Dataset extract »
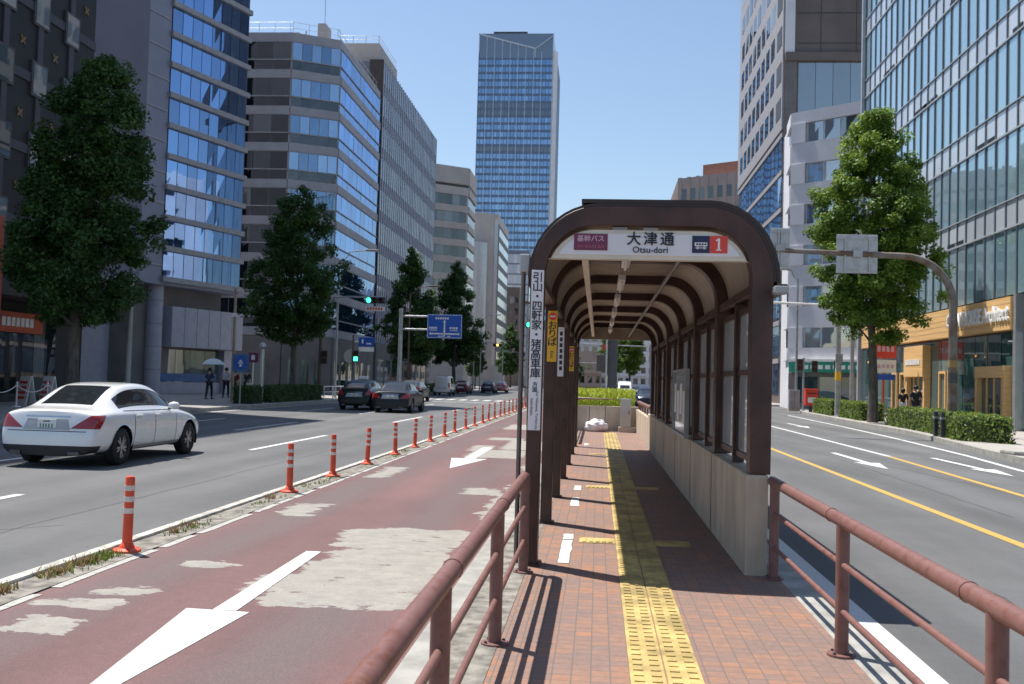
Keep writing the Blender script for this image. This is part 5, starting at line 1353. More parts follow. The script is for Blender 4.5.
    # lamps (projected on the rear corner)
    for sx in (-1,1):
        dec('headlamp', [(sx*.5,L,.62),(sx*.88,L-.35,.66),(sx*.86,L-.4,.74),(sx*.5,L,.7)], (-sx*.25,-1,0), 6, 3, .006, m_chrome)
        # door seams, handles, sill, mirror
        gs = st[g_side[0]][0]
        ym = st[g_side[0]][0]*.42+st[g_side[1]][0]*.58
        for yy_, z1 in ((ym,.93),(st[g_side[1]][0]+.02,.86),(ym-.82,.93)):
            dec('door_seam', [(sx*W,yy_,.33),(sx*W,yy_+.018,.33),(sx*W,yy_+.018,z1),(sx*W,yy_,z1)], (-sx,0,0), 1, 10, .002, m_dkgrey)
        dec('sill', [(sx*W,wheels[0]+.42,.27),(sx*W,wheels[1]-.42,.27),(sx*W,wheels[1]-.42,.32),(sx*W,wheels[0]+.42,.32)], (-sx,0,0), 10, 1, .004, m_dkgrey if not detail else m_greysill)
        dec('belt_trim', [(sx*W,st[g_side[0]][0]+.1,.955),(sx*W,st[g_side[1]][0]-.1,.94),(sx*W,st[g_side[1]][0]-.1,.952),(sx*W,st[g_side[0]][0]+.1,.967)], (-sx,0,0), 14, 1, .004, m_dkgrey)
        for yy_ in (ym-.62, st[g_side[1]][0]-.98 if False else ym+.12):
            h = bvh.ray_cast(Vector((sx*3,yy_,.86)), Vector((-sx,0,0)))
            if h[0]:
                b = B(); x = h[0].x; b.box(min(x,x+sx*.035),max(x,x+sx*.035),yy_-.11,yy_+.11,.845,.88); b.build('door_handle', paint_m, t, bevel=.012)
        my = st[g_side[1]][0]+.02
        h = bvh.ray_cast(Vector((sx*3,my-.22,.95)), Vector((-sx,0,0))); x = (h[0].x if h[0] else sx*.85)
        b = B(); b.lathe([(.02,-.1),(.085,-.07),(.105,0),(.09,.08),(.02,.12)], n=12); b.v = [(x+sx*(.1+p[2]), my-.2+p[1]*.8, 1.02+p[0]*.75) for p in b.v]; o = b.build('mirror', paint_m, t, smooth=60)
        b = B(); b.box(min(x,x+sx*.1),max(x,x+sx*.1),my-.23,my-.18,.95,.98); b.build('mirror_arm', m_black, o)
    dec('number_plate_recess', [(-.42,0,.65),(.42,0,.65),(.36,0,.83),(-.36,0,.83)], (0,1,0), 6, 3, .003, m_recess)
    h = bvh.ray_cast(Vector((0,-3,.76)), Vector((0,1,0))); ry = h[0].y
    b = B(); b.box(-.165,.165,ry-.022,ry-.006,.66,.825); o = b.build('number_plate', m_wplastic, t, bevel=.004)
    b = B(); 
    for x0, x1 in ((-.12,-.1),(-.07,-.045),(-.02,.005),(.03,.055),(.085,.11)): b.box(x0,x1,ry-.024,ry-.0222,.685,.75)
    b.box(-.06,.06,ry-.024,ry-.0222,.78,.805); b.build('plate_marks', m_greenp, o)
    if detail:
        dec('trunk_seam', [(-.7,0,.62),(.7,0,.62),(.7,0,.634),(-.7,0,.634)], (0,1,0), 16, 1, .002, m_dkgrey)
        dec('chrome_strip', [(-.4,0,.86),(.4,0,.86),(.4,0,.884),(-.4,0,.884)], (0,1,0), 14, 1, .006, m_chrome)
    for sx in (-1,1):
        b = B(); b.box(min(sx*.42,sx*.62),max(sx*.42,sx*.62),-.012,.1,.225,.295); b.build('exhaust', m_exh, t, bevel=.015)
    if sign:
        b = B(); b.box(-.22,.22,1.75,1.95,sign,sign+.16); b.build('roof_light', m_wplastic, t, bevel=.03)
    return t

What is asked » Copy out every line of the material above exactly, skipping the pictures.

Result of the exercise »
Keep writing the Blender script for this image. This is part 5, starting at line 1353. More parts follow. The script is for Blender 4.5.
    # lamps (projected on the rear corner)
    for sx in (-1,1):
        dec('headlamp', [(sx*.5,L,.62),(sx*.88,L-.35,.66),(sx*.86,L-.4,.74),(sx*.5,L,.7)], (-sx*.25,-1,0), 6, 3, .006, m_chrome)
        # door seams, handles, sill, mirror
        gs = st[g_side[0]][0]
        ym = st[g_side[0]][0]*.42+st[g_side[1]][0]*.58
        for yy_, z1 in ((ym,.93),(st[g_side[1]][0]+.02,.86),(ym-.82,.93)):
            dec('door_seam', [(sx*W,yy_,.33),(sx*W,yy_+.018,.33),(sx*W,yy_+.018,z1),(sx*W,yy_,z1)], (-sx,0,0), 1, 10, .002, m_dkgrey)
        dec('sill', [(sx*W,wheels[0]+.42,.27),(sx*W,wheels[1]-.42,.27),(sx*W,wheels[1]-.42,.32),(sx*W,wheels[0]+.42,.32)], (-sx,0,0), 10, 1, .004, m_dkgrey if not detail else m_greysill)
        dec('belt_trim', [(sx*W,st[g_side[0]][0]+.1,.955),(sx*W,st[g_side[1]][0]-.1,.94),(sx*W,st[g_side[1]][0]-.1,.952),(sx*W,st[g_side[0]][0]+.1,.967)], (-sx,0,0), 14, 1, .004, m_dkgrey)
        for yy_ in (ym-.62, st[g_side[1]][0]-.98 if False else ym+.12):
            h = bvh.ray_cast(Vector((sx*3,yy_,.86)), Vector((-sx,0,0)))
            if h[0]:
                b = B(); x = h[0].x; b.box(min(x,x+sx*.035),max(x,x+sx*.035),yy_-.11,yy_+.11,.845,.88); b.build('door_handle', paint_m, t, bevel=.012)
        my = st[g_side[1]][0]+.02
        h = bvh.ray_cast(Vector((sx*3,my-.22,.95)), Vector((-sx,0,0))); x = (h[0].x if h[0] else sx*.85)
        b = B(); b.lathe([(.02,-.1),(.085,-.07),(.105,0),(.09,.08),(.02,.12)], n=12); b.v = [(x+sx*(.1+p[2]), my-.2+p[1]*.8, 1.02+p[0]*.75) for p in b.v]; o = b.build('mirror', paint_m, t, smooth=60)
        b = B(); b.box(min(x,x+sx*.1),max(x,x+sx*.1),my-.23,my-.18,.95,.98); b.build('mirror_arm', m_black, o)
    dec('number_plate_recess', [(-.42,0,.65),(.42,0,.65),(.36,0,.83),(-.36,0,.83)], (0,1,0), 6, 3, .003, m_recess)
    h = bvh.ray_cast(Vector((0,-3,.76)), Vector((0,1,0))); ry = h[0].y
    b = B(); b.box(-.165,.165,ry-.022,ry-.006,.66,.825); o = b.build('number_plate', m_wplastic, t, bevel=.004)
    b = B(); 
    for x0, x1 in ((-.12,-.1),(-.07,-.045),(-.02,.005),(.03,.055),(.085,.11)): b.box(x0,x1,ry-.024,ry-.0222,.685,.75)
    b.box(-.06,.06,ry-.024,ry-.0222,.78,.805); b.build('plate_marks', m_greenp, o)
    if detail:
        dec('trunk_seam', [(-.7,0,.62),(.7,0,.62),(.7,0,.634),(-.7,0,.634)], (0,1,0), 16, 1, .002, m_dkgrey)
        dec('chrome_strip', [(-.4,0,.86),(.4,0,.86),(.4,0,.884),(-.4,0,.884)], (0,1,0), 14, 1, .006, m_chrome)
    for sx in (-1,1):
        b = B(); b.box(min(sx*.42,sx*.62),max(sx*.42,sx*.62),-.012,.1,.225,.295); b.build('exhaust', m_exh, t, bevel=.015)
    if sign:
        b = B(); b.box(-.22,.22,1.75,1.95,sign,sign+.16); b.build('roof_light', m_wplastic, t, bevel=.03)
    return t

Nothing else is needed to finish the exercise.